I’d recommend this trip to anyone but the advice I’d give is be prepared. It’s bloody cold up there.
It’s strange about the hostel at Ya Kou. When I went there, they didn’t have any rooms either but made the stunning effort to open a newly refurbished one up for me (one that wasn’t supposed to be used yet. It only cost me $1,500NT).
It is cold up there though. Did you see any monkeys? Unfortunately, I’ve never seen the road on the East side because whenever I’ve been there, it has always been cloudy and dark.
Good walking though, with stops for mountain pig meat. Yum.
Yup. Saw three big monkees btwn Meishan and Tienchih and a big pig head on some aboriginee guys dinner table!
The West side, at the top at least, is the best part of the road I think because the east side is most likely in a perpetual fog. Must be awesome when it isn’t though. The way I hit it was pretty lucky I think cuz up by the tunnel was brilliant clear with that sea of clouds deal going on, but by the time we got down to Litao (pronounced LiDao of course) we were “under” the same clouds that we had been “over” an hour previously and still there was a good long Toroko gorge type downhill section. How and why that highway was glued to the side of those mountains is a mystery to me. Absolutely incredible.

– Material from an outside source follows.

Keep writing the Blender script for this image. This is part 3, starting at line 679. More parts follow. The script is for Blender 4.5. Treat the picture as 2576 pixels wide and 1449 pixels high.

The only complaint I have is about the fuck wads that run the Yakou youth activity centre. If that place was run by some decent people who could run a kitchen (the only food available is instant noodles) and not try to gouge people for all they are worth it would be great.
Still all in all a great trip so far. I’m in Taidong now and wondering if I should take that coast road down to Kenting again or over to green Island or Orchid Island or up to hualien and over the highway to Taichung or…
Not really but if you were to do it that way it would be a lot better to do it up and down from the east side. Go as far as Meishan at least. In fact if I was doing it with a car Meishan is where I’d stay probably and then head up to the top for a hike really early in the morning.
(I am assuming you mean one day from Taidong or maybe even Hualien right? If you tried to do it in one day from Taipei you’d have to leave at midnight!)
You could do it but it would be a very long day. I think it’s nicer to make an overnight stop.
I stayed in Lidao, a nice little village on a little plateau on the east side of the mountains. Quite a few homestay/guesthouse places there: cheap and cheerful.
I can’t edit as this is in temp, but I just wanted to add that there’s some more good info about this route in this thread: forumosa.com/taiwan/viewtopic.php?t=26394
Could do but the place is worth more than a zip through as I’m sure you’ll see. And you want to be at the top (Yakou) really early in the morning or the whole trip could be just a fog out.